I don’t think it is any harder now than it was when other Quakers measured their conscience against their safety and chose to be conductors on the Underground Railroad. I don’t think we are made any differently than Penn, or Woolman, or Mott. I know that many live still by that inner witness, quietly doing right in the living corners of the world. I do not wish to be paralyzed by the fear of my magnified human error. I do not wish to be swept away in that shallow stream of communication. This world is alive. I am alive. Do I give it voice? What is issuing from my mouth? Listen: what is my life saying?
Both~And
This: “Surely there is a way to live an examined life in joy and deep witness to the sentient pageant of this world, surely there is a way to act out of deep inner congruence, to keep adjusting oneself and moving forward, for one’s inward listening to be reflected in one’s outward life”?
YES… I say surely there is….
both~and. i~thou. yes! thank you for the affirmation!
The other inflation: ” We reach more people, but with less meaning.”
I share your concerns. I have no answers but to continue to revise my life, to listen to others and try not to be cynical as a defense against the pain of the world.
What a lovely gift to have been given as a child; the gift of silence and being comfortable in it..
thank you–yes! to listen, and not be cynical, and revise. all of the revisions. i just really looked at that word and it makes so much sense–re vision, to see differently. it was a tremendous gift my parents gave me, silence. they are wonderful people.
Within my Quaker meetings- local, area, yearly- I find a balance. Some people are more focussed on the spiritual aspects of being Quaker, and some more on activism. These may change over time. I have been far more activist than I am now, looking at my inner self and my history. I may be more activist, later.
Thanks Clare! It is interesting to look at the trajectory of life and wonder how mysticism/activism balance over time, as well as within a given Meeting. Both feel so vital!

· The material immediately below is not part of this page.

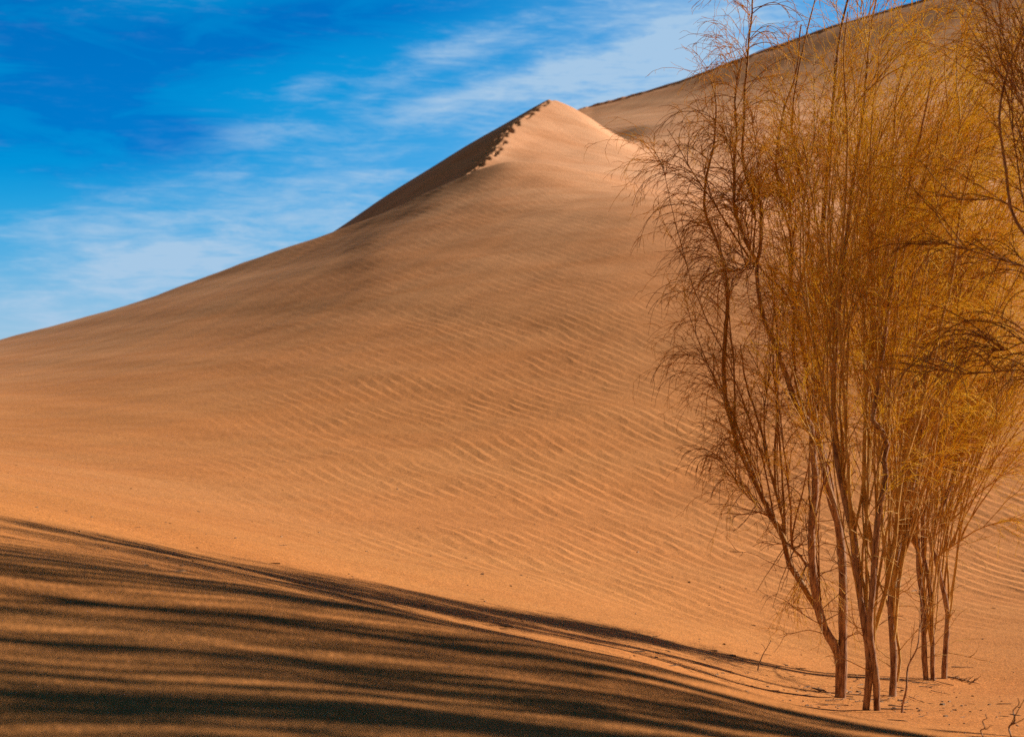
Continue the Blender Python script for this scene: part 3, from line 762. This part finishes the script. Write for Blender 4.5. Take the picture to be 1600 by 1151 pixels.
tex = w.math('ADD', w.math('MULTIPLY', grain, 0.68), w.math('MULTIPLY', fibre, 0.32))
dens = w.math('MULTIPLY_ADD', w.math('MINIMUM', clouds, 1.1), 0.22, tex)
cf = w.math('MULTIPLY', w.maprange(dens, 0.50, 0.90), 0.85)
cf = w.math('ADD', cf, w.math('MULTIPLY', hazy, w.maprange(tex, 0.36, 0.64, 0.45, 1.25)), clamp=True)
dark = w.math('MULTIPLY', total([(210,185,150,55,-8,0.5), (70,185,170,80,0,0.75), (400,55,210,45,12,0.8), (620,20,160,30,10,0.35), (40,30,150,60,0,0.6), (180,90,130,40,10,0.5)]), w.maprange(wisp, 0.34, 0.66, 0.45, 1.4))
cf = w.math('MULTIPLY', cf, w.math('SUBTRACT', 1.0, w.math('MINIMUM', dark, 0.75)))
base = w.mix(w.math('MINIMUM', w.math('MULTIPLY', dark, 1.3), 0.9), base, w.mix(1.0, base, (0.12, 0.58, 0.84, 1), 'MULTIPLY'))
final = w.mix(w.math('MINIMUM', cf, 0.92), base, (4.5, 6.5, 8.7, 1))
bg = w.node('ShaderNodeBackground'); w.link(final, bg.inputs[0]); bg.inputs[1].default_value = 0.075
wo = w.node('ShaderNodeOutputWorld'); w.link(bg.outputs[0], wo.inputs[0])

# ------------------------------------------------------------------ camera
cam = bpy.data.cameras.new('camera'); co = bpy.data.objects.new('camera', cam); COL.objects.link(co)
co.location = (0, 0, 0); co.rotation_euler = (math.radians(90), 0, 0)
cam.sensor_width = 36.0; cam.lens = F/1600*36.0
cam.shift_y = (HV-575.5)/1600.0
cam.clip_start = 0.05; cam.clip_end = 6000
cam.dof.use_dof = True; cam.dof.focus_distance = 16.5; cam.dof.aperture_fstop = 3.2
scene.camera = co

scene.view_settings.view_transform = 'Standard'; scene.view_settings.look = 'None'
scene.view_settings.exposure = 0.28; scene.view_settings.gamma = 1.0
scene.cycles.max_bounces = 10; scene.cycles.diffuse_bounces = 8; scene.cycles.transmission_bounces = 8; scene.cycles.use_denoising = False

Bearing witness to your thoughts and actions is the only thing that you have in life…your choices. I was raised a Methodist (not all that far removed from Quakers methinks 😉 ) and we had “Be still and know that I am God”. I am not naturally “still” and spend a goodly amount of my time with my mouth in fifth gear without much thought for what is coming out of it. Sometimes when I walk Earl on my own I remember that sacred scrap of text and I stop looking inside myself and look out at the world and remember that the same God that put me right here, right now has surely done so for a reason. I try to give my thoughts and choices the right direction by using the gifted moments of my past where I failed and learned to guide me. It’s all we have but it is incredibly powerful. One persons presence on the earth and the choices that they make.
I am not naturally still either! I think I write almost as a reflex to try and channel some of that restless mental and physical energy…I love your take on past ‘mistakes’ as guidelines for present thoughts…such a beautiful reframing!